───── DATASET EXTRACT

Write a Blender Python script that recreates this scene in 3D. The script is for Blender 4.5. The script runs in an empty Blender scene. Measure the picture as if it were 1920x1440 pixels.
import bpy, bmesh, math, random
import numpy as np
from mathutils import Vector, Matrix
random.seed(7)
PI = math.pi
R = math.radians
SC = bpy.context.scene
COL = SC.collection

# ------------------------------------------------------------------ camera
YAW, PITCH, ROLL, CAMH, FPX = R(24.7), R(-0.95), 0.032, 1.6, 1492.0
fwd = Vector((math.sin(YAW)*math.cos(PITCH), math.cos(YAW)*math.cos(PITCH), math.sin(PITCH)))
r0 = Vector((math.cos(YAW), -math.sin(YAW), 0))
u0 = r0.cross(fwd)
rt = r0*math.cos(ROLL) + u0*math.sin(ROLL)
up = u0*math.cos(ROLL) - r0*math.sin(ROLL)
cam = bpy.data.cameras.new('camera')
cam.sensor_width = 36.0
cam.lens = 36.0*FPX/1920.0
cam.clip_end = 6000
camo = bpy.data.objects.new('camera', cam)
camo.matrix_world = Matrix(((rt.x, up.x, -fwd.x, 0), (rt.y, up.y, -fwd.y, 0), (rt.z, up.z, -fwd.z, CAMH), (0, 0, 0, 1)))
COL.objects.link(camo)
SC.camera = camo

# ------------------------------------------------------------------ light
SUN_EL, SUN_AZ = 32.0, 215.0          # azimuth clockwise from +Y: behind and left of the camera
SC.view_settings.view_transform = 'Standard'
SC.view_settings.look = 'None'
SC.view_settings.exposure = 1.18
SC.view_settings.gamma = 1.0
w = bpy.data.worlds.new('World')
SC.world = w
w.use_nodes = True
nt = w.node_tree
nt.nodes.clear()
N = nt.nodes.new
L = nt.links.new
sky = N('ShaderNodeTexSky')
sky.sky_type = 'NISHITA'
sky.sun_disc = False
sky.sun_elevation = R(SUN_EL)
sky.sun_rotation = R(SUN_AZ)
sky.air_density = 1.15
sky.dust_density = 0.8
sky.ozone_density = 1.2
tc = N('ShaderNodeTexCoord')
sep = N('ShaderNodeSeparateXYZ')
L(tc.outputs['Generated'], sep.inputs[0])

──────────

● YOUR TASK
Return, please, the lines of the data from the first through the line containing "COL = SC.collection", both kept, exactly as they stand and nothing more.

● EXERCISE SOLUTION
Write a Blender Python script that recreates this scene in 3D. The script is for Blender 4.5. The script runs in an empty Blender scene. Measure the picture as if it were 1920x1440 pixels.
import bpy, bmesh, math, random
import numpy as np
from mathutils import Vector, Matrix
random.seed(7)
PI = math.pi
R = math.radians
SC = bpy.context.scene
COL = SC.collection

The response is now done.